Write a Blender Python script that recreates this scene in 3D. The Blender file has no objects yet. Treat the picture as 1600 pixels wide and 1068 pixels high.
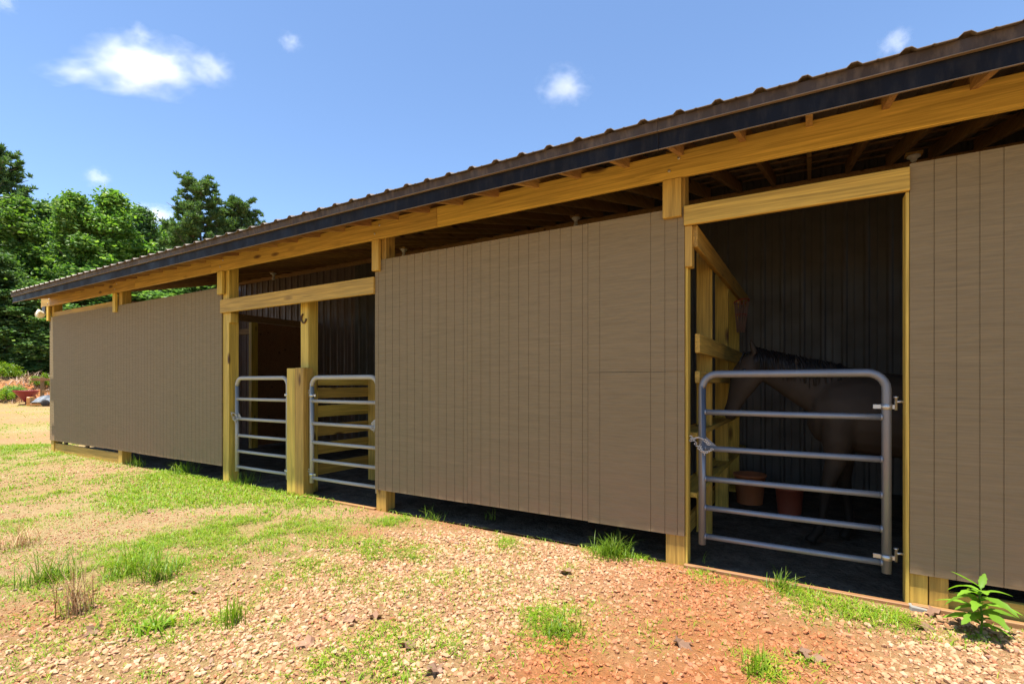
import bpy, bmesh, math, random
import numpy as np
from mathutils import Vector, Matrix

random.seed(7); RNG = np.random.default_rng(11)
SC = bpy.context.scene
COL = SC.collection
R = math.radians

# ------------------------------------------------------------------ camera, sky, sun, exposure
CAM = (0.0, -3.86, 1.36); FPX = 780.0; YAW = R(30.8)
cam_d = bpy.data.cameras.new('camera'); cam = bpy.data.objects.new('camera', cam_d); COL.objects.link(cam)
cam_d.sensor_width = 36; cam_d.sensor_fit = 'HORIZONTAL'; cam_d.lens = FPX / 1600 * 36
cam_d.shift_y = 64 / 1600; cam_d.clip_start = 0.05; cam_d.clip_end = 9000
cam.location = CAM; cam.rotation_euler = (R(90), 0, YAW)
SC.camera = cam

SUN = Vector((-0.04, -0.213, 1.0)).normalized()
world = bpy.data.worlds.new('World'); SC.world = world; world.use_nodes = True
wn = world.node_tree.nodes; wl = world.node_tree.links
sky = wn.new('ShaderNodeTexSky'); sky.sky_type = 'NISHITA'; sky.sun_disc = False
sky.sun_elevation = math.asin(SUN.z); sky.sun_rotation = math.atan2(SUN.x, SUN.y)
sky.altitude = 250; sky.air_density = 1.0; sky.dust_density = 0.15; sky.ozone_density = 4.5
wl.new(sky.outputs[0], wn['Background'].inputs[0]); wn['Background'].inputs[1].default_value = 0.10
sun_d = bpy.data.lights.new('sun', 'SUN'); sun = bpy.data.objects.new('sun', sun_d); COL.objects.link(sun)
sun_d.energy = 5.0; sun_d.angle = R(0.53); sun_d.color = (1.0, 0.95, 0.87)
sun.rotation_euler = SUN.to_track_quat('Z', 'Y').to_euler(); sun.location = (0, -10, 30)
SC.view_settings.view_transform = 'Standard'; SC.view_settings.look = 'None'
SC.view_settings.gamma = 1; SC.view_settings.use_curve_mapping = False
SC.view_settings.exposure = 1.33
SC.cycles.max_bounces = 10; SC.cycles.diffuse_bounces = 6; SC.cycles.glossy_bounces = 3
SC.cycles.transmission_bounces = 4; SC.cycles.transparent_max_bounces = 8; SC.cycles.volume_bounces = 4
SC.cycles.use_denoising = True; SC.cycles.sample_clamp_indirect = 8

# ------------------------------------------------------------------ helpers
def tag(o, label=None, cat=None, group=None, kind=None):
    if label: o['label'] = label
    if cat: o['category'] = cat
    if group: o['group'] = group
    if kind: o['kind'] = kind
    return o

def empty(name, loc=(0, 0, 0), rz=0):
    o = bpy.data.objects.new(name, None); COL.objects.link(o)
    o.location = loc; o.rotation_euler = (0, 0, rz); o.empty_display_size = 0.1
    return o

def link(name, me, mat=None, parent=None):
    o = bpy.data.objects.new(name, me); COL.objects.link(o)
    if mat and not me.materials: me.materials.append(mat)
    if parent: o.parent = parent
    return o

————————

Leave out any pictures, please, and quote only the lines from the top of the data through the line that contains "SC.camera = cam".

Write a Blender Python script that recreates this scene in 3D. The Blender file has no objects yet. Treat the picture as 1600 pixels wide and 1068 pixels high.
import bpy, bmesh, math, random
import numpy as np
from mathutils import Vector, Matrix

random.seed(7); RNG = np.random.default_rng(11)
SC = bpy.context.scene
COL = SC.collection
R = math.radians

# ------------------------------------------------------------------ camera, sky, sun, exposure
CAM = (0.0, -3.86, 1.36); FPX = 780.0; YAW = R(30.8)
cam_d = bpy.data.cameras.new('camera'); cam = bpy.data.objects.new('camera', cam_d); COL.objects.link(cam)
cam_d.sensor_width = 36; cam_d.sensor_fit = 'HORIZONTAL'; cam_d.lens = FPX / 1600 * 36
cam_d.shift_y = 64 / 1600; cam_d.clip_start = 0.05; cam_d.clip_end = 9000
cam.location = CAM; cam.rotation_euler = (R(90), 0, YAW)
SC.camera = cam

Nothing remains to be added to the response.